# Exercise task
Copy the lines below as they are; omit the images they contain.

____ Data lines

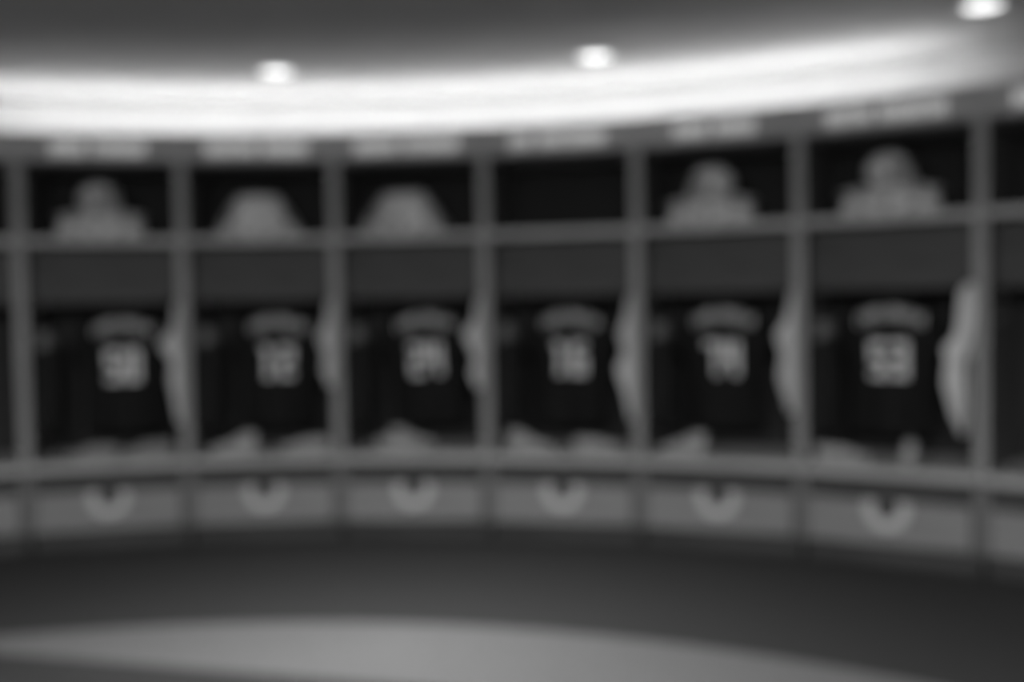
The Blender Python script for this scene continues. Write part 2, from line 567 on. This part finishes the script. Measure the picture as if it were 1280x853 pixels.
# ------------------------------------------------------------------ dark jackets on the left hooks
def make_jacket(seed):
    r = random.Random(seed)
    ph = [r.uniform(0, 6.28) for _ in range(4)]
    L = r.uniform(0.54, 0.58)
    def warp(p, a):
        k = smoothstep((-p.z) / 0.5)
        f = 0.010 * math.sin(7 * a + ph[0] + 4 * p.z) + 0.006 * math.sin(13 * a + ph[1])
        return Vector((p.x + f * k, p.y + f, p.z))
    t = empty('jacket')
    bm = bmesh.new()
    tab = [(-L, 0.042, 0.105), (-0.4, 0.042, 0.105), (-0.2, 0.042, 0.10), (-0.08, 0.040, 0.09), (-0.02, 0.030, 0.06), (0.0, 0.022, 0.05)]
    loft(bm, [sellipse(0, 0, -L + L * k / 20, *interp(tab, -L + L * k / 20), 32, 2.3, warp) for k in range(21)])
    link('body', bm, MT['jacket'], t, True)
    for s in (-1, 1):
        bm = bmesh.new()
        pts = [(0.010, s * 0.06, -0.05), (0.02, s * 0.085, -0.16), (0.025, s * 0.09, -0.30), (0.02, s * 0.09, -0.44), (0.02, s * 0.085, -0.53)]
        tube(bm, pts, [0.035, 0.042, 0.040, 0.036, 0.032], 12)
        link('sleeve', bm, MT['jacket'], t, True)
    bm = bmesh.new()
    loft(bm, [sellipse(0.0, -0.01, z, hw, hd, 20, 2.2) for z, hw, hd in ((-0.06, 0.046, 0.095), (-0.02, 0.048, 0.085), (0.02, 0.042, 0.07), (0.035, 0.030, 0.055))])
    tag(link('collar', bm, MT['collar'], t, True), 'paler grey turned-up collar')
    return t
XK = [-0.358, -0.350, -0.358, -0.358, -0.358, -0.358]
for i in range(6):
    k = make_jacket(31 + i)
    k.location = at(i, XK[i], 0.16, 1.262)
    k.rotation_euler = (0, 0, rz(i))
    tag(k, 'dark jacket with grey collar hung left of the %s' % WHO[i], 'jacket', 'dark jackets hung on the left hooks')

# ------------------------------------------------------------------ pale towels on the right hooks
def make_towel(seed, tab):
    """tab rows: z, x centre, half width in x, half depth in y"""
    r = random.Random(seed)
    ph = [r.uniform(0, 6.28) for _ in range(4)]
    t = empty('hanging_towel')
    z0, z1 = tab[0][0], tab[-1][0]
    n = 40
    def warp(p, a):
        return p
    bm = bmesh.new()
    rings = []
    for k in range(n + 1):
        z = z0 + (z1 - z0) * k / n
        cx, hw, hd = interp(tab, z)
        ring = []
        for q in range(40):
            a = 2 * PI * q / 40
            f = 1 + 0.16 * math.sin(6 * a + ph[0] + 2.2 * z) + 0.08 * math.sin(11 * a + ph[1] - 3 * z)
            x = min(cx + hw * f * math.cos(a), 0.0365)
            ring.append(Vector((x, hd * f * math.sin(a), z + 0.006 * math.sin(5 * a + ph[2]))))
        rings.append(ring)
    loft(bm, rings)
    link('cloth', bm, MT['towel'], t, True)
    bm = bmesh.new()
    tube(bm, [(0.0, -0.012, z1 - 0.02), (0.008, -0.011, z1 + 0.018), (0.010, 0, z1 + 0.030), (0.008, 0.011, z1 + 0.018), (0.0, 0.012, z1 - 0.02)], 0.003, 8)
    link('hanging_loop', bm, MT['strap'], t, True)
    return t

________

# Response to this exercise
The Blender Python script for this scene continues. Write part 2, from line 567 on. This part finishes the script. Measure the picture as if it were 1280x853 pixels.
# ------------------------------------------------------------------ dark jackets on the left hooks
def make_jacket(seed):
    r = random.Random(seed)
    ph = [r.uniform(0, 6.28) for _ in range(4)]
    L = r.uniform(0.54, 0.58)
    def warp(p, a):
        k = smoothstep((-p.z) / 0.5)
        f = 0.010 * math.sin(7 * a + ph[0] + 4 * p.z) + 0.006 * math.sin(13 * a + ph[1])
        return Vector((p.x + f * k, p.y + f, p.z))
    t = empty('jacket')
    bm = bmesh.new()
    tab = [(-L, 0.042, 0.105), (-0.4, 0.042, 0.105), (-0.2, 0.042, 0.10), (-0.08, 0.040, 0.09), (-0.02, 0.030, 0.06), (0.0, 0.022, 0.05)]
    loft(bm, [sellipse(0, 0, -L + L * k / 20, *interp(tab, -L + L * k / 20), 32, 2.3, warp) for k in range(21)])
    link('body', bm, MT['jacket'], t, True)
    for s in (-1, 1):
        bm = bmesh.new()
        pts = [(0.010, s * 0.06, -0.05), (0.02, s * 0.085, -0.16), (0.025, s * 0.09, -0.30), (0.02, s * 0.09, -0.44), (0.02, s * 0.085, -0.53)]
        tube(bm, pts, [0.035, 0.042, 0.040, 0.036, 0.032], 12)
        link('sleeve', bm, MT['jacket'], t, True)
    bm = bmesh.new()
    loft(bm, [sellipse(0.0, -0.01, z, hw, hd, 20, 2.2) for z, hw, hd in ((-0.06, 0.046, 0.095), (-0.02, 0.048, 0.085), (0.02, 0.042, 0.07), (0.035, 0.030, 0.055))])
    tag(link('collar', bm, MT['collar'], t, True), 'paler grey turned-up collar')
    return t
XK = [-0.358, -0.350, -0.358, -0.358, -0.358, -0.358]
for i in range(6):
    k = make_jacket(31 + i)
    k.location = at(i, XK[i], 0.16, 1.262)
    k.rotation_euler = (0, 0, rz(i))
    tag(k, 'dark jacket with grey collar hung left of the %s' % WHO[i], 'jacket', 'dark jackets hung on the left hooks')

# ------------------------------------------------------------------ pale towels on the right hooks
def make_towel(seed, tab):
    """tab rows: z, x centre, half width in x, half depth in y"""
    r = random.Random(seed)
    ph = [r.uniform(0, 6.28) for _ in range(4)]
    t = empty('hanging_towel')
    z0, z1 = tab[0][0], tab[-1][0]
    n = 40
    def warp(p, a):
        return p
    bm = bmesh.new()
    rings = []
    for k in range(n + 1):
        z = z0 + (z1 - z0) * k / n
        cx, hw, hd = interp(tab, z)
        ring = []
        for q in range(40):
            a = 2 * PI * q / 40
            f = 1 + 0.16 * math.sin(6 * a + ph[0] + 2.2 * z) + 0.08 * math.sin(11 * a + ph[1] - 3 * z)
            x = min(cx + hw * f * math.cos(a), 0.0365)
            ring.append(Vector((x, hd * f * math.sin(a), z + 0.006 * math.sin(5 * a + ph[2]))))
        rings.append(ring)
    loft(bm, rings)
    link('cloth', bm, MT['towel'], t, True)
    bm = bmesh.new()
    tube(bm, [(0.0, -0.012, z1 - 0.02), (0.008, -0.011, z1 + 0.018), (0.010, 0, z1 + 0.030), (0.008, 0.011, z1 + 0.018), (0.0, 0.012, z1 - 0.02)], 0.003, 8)
    link('hanging_loop', bm, MT['strap'], t, True)
    return t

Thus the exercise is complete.